▸ **Written instruction**
Copy each line of the data below with the word "scene".

▸ **Given information**
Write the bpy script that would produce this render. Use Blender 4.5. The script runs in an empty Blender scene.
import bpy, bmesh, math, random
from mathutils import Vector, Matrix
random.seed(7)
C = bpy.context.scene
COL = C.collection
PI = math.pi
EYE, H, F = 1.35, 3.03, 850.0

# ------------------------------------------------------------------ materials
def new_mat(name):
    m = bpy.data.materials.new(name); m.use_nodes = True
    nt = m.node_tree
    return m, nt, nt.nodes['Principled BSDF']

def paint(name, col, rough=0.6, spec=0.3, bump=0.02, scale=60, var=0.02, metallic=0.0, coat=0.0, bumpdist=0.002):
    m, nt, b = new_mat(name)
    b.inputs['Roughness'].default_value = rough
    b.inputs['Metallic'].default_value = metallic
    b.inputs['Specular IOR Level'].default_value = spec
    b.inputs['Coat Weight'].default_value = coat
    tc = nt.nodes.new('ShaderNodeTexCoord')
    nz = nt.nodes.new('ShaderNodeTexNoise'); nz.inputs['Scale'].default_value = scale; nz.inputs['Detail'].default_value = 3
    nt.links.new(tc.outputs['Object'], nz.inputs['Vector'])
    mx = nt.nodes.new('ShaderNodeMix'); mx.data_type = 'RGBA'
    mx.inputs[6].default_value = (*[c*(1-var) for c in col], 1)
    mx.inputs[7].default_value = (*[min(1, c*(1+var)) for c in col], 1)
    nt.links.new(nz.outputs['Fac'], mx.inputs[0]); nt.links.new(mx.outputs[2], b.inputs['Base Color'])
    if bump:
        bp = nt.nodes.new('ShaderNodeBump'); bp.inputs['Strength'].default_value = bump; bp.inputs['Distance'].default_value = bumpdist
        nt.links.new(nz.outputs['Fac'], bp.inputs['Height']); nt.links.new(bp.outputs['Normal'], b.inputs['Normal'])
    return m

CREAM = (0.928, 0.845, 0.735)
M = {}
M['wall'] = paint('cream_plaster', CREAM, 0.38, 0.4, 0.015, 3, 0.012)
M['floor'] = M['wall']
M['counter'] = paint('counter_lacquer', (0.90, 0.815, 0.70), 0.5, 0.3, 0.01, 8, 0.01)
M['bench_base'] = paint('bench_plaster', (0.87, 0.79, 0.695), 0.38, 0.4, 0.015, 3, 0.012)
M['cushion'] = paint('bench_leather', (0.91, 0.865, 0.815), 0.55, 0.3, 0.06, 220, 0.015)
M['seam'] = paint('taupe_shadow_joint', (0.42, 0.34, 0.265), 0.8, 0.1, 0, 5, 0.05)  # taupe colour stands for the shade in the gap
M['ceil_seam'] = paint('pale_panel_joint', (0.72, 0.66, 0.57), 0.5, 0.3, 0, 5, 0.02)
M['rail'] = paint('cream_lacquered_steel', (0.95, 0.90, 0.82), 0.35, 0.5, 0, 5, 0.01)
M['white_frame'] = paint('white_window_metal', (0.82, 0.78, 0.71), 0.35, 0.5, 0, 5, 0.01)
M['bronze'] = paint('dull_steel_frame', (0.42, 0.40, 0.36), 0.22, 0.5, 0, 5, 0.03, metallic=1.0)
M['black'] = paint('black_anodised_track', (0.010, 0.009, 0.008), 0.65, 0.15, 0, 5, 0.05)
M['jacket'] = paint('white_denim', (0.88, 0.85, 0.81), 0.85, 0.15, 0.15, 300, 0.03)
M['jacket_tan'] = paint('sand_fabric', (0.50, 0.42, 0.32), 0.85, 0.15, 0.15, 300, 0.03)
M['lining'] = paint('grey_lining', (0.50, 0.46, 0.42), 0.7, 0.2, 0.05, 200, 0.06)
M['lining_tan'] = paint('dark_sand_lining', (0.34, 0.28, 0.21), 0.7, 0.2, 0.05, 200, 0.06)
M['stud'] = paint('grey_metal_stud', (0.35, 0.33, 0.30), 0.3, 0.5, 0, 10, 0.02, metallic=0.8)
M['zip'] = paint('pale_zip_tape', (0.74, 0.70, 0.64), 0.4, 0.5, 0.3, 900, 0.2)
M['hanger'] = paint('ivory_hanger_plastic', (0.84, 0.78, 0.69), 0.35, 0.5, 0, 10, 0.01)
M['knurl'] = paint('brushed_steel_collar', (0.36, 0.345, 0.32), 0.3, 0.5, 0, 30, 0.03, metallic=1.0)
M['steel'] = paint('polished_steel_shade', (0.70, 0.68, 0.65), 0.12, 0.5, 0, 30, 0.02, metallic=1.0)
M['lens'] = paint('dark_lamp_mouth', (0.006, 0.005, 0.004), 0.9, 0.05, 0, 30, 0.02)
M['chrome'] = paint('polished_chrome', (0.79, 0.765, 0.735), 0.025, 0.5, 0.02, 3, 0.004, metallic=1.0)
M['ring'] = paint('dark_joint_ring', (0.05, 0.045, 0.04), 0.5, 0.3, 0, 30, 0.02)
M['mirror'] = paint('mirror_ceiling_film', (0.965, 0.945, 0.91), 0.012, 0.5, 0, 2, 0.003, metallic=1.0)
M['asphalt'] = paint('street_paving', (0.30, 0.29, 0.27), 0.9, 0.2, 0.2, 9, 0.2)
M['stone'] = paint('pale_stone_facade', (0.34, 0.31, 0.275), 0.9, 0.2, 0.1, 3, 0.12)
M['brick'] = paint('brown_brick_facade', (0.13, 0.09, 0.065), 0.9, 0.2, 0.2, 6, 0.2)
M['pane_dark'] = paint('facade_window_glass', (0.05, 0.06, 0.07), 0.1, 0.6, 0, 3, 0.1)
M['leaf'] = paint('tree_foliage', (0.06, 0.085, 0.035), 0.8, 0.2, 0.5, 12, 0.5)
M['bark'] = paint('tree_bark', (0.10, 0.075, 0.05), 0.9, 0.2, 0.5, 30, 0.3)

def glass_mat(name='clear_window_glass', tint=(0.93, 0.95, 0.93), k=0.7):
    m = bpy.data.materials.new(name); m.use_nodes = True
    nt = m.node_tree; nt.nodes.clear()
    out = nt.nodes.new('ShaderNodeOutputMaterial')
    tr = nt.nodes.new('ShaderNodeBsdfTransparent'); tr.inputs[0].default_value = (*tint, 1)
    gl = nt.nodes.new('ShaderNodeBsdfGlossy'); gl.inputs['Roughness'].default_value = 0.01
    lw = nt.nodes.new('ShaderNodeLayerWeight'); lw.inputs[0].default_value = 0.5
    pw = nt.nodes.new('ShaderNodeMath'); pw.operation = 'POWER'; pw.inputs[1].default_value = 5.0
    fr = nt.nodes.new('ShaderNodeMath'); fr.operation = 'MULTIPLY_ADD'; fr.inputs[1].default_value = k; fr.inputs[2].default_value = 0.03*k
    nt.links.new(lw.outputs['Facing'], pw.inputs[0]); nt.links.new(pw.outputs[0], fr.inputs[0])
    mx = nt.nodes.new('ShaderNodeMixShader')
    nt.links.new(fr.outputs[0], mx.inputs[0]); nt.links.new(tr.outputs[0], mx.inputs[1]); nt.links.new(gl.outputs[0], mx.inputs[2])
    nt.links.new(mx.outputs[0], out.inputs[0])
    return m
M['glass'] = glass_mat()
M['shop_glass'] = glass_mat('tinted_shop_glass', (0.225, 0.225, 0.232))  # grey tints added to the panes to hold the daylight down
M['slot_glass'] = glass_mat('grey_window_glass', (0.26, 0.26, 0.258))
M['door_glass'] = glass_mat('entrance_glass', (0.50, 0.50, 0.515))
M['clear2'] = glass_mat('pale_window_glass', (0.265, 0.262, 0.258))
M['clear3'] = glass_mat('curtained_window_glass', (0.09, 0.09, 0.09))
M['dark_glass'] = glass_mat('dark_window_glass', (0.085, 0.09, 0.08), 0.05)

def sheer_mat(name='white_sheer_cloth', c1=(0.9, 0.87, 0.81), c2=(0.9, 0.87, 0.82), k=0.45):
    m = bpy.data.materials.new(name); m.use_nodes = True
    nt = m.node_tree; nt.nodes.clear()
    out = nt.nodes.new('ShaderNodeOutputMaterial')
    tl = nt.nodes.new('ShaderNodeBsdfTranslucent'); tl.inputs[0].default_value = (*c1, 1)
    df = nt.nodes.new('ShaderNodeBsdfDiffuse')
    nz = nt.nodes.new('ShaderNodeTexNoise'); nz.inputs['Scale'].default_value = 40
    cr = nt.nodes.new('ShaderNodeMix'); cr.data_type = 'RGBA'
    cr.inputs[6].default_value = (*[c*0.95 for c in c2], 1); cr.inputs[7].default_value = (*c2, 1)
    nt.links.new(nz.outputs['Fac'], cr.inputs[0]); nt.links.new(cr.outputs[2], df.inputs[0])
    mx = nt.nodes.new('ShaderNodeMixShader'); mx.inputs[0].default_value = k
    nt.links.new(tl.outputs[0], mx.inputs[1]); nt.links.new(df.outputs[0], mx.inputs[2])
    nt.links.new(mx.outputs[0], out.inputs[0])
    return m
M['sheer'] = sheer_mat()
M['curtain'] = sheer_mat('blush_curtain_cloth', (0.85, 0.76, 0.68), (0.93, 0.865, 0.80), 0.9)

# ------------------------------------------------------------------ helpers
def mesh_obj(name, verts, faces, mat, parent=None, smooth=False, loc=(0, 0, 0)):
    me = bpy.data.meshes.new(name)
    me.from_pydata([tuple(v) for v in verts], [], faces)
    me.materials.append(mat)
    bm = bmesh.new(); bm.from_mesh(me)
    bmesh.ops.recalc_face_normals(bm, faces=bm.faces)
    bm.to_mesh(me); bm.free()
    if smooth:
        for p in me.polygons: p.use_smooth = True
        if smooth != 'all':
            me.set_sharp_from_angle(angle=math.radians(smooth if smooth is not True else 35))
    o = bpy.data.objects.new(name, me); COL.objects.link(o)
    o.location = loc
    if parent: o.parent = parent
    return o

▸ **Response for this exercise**
Write the bpy script that would produce this render. Use Blender 4.5. The script runs in an empty Blender scene.
C = bpy.context.scene